■ **Your task**
Please output exactly the lines of the material from the first through the line containing "S.camera = cam", and nothing more.

● ● ●

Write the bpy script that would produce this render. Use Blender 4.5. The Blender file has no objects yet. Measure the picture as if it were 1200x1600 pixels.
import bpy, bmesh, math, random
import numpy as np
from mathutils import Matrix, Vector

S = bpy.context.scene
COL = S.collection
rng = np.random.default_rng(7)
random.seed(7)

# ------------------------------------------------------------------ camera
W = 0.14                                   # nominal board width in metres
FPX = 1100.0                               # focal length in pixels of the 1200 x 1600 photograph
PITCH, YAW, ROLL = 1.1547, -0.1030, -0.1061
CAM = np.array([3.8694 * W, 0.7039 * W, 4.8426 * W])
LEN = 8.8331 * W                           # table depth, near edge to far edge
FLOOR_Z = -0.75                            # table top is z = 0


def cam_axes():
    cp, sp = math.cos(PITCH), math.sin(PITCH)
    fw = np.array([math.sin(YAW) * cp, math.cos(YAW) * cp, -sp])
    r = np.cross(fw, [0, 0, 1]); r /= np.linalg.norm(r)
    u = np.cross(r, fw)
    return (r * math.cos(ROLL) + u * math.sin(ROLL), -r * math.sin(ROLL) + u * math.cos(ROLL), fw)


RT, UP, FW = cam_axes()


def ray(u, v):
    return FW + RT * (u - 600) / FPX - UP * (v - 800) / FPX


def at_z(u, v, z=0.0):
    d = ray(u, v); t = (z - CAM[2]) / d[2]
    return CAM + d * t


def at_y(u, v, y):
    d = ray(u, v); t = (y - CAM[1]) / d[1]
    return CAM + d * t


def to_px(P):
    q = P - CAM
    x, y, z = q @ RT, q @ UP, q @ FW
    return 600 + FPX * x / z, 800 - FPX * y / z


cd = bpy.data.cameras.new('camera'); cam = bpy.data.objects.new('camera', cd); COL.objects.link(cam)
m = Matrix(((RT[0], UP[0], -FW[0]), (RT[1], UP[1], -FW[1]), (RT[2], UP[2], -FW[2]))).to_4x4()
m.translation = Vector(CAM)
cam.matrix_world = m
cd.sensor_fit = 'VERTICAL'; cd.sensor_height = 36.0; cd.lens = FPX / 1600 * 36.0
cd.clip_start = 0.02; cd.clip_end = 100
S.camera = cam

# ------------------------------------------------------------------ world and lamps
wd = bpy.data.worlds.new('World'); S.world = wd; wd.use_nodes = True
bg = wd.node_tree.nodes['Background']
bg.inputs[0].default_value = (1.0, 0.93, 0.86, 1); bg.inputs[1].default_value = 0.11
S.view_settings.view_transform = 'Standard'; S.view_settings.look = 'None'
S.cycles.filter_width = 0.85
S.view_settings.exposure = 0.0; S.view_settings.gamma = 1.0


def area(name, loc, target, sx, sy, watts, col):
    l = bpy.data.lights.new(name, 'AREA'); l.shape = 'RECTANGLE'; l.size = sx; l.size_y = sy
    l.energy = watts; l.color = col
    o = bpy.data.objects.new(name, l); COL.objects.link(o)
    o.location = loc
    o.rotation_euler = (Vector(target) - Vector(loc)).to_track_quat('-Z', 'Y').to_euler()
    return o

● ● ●

■ **The solution**
Write the bpy script that would produce this render. Use Blender 4.5. The Blender file has no objects yet. Measure the picture as if it were 1200x1600 pixels.
import bpy, bmesh, math, random
import numpy as np
from mathutils import Matrix, Vector

S = bpy.context.scene
COL = S.collection
rng = np.random.default_rng(7)
random.seed(7)

# ------------------------------------------------------------------ camera
W = 0.14                                   # nominal board width in metres
FPX = 1100.0                               # focal length in pixels of the 1200 x 1600 photograph
PITCH, YAW, ROLL = 1.1547, -0.1030, -0.1061
CAM = np.array([3.8694 * W, 0.7039 * W, 4.8426 * W])
LEN = 8.8331 * W                           # table depth, near edge to far edge
FLOOR_Z = -0.75                            # table top is z = 0


def cam_axes():
    cp, sp = math.cos(PITCH), math.sin(PITCH)
    fw = np.array([math.sin(YAW) * cp, math.cos(YAW) * cp, -sp])
    r = np.cross(fw, [0, 0, 1]); r /= np.linalg.norm(r)
    u = np.cross(r, fw)
    return (r * math.cos(ROLL) + u * math.sin(ROLL), -r * math.sin(ROLL) + u * math.cos(ROLL), fw)


RT, UP, FW = cam_axes()


def ray(u, v):
    return FW + RT * (u - 600) / FPX - UP * (v - 800) / FPX


def at_z(u, v, z=0.0):
    d = ray(u, v); t = (z - CAM[2]) / d[2]
    return CAM + d * t


def at_y(u, v, y):
    d = ray(u, v); t = (y - CAM[1]) / d[1]
    return CAM + d * t


def to_px(P):
    q = P - CAM
    x, y, z = q @ RT, q @ UP, q @ FW
    return 600 + FPX * x / z, 800 - FPX * y / z


cd = bpy.data.cameras.new('camera'); cam = bpy.data.objects.new('camera', cd); COL.objects.link(cam)
m = Matrix(((RT[0], UP[0], -FW[0]), (RT[1], UP[1], -FW[1]), (RT[2], UP[2], -FW[2]))).to_4x4()
m.translation = Vector(CAM)
cam.matrix_world = m
cd.sensor_fit = 'VERTICAL'; cd.sensor_height = 36.0; cd.lens = FPX / 1600 * 36.0
cd.clip_start = 0.02; cd.clip_end = 100
S.camera = cam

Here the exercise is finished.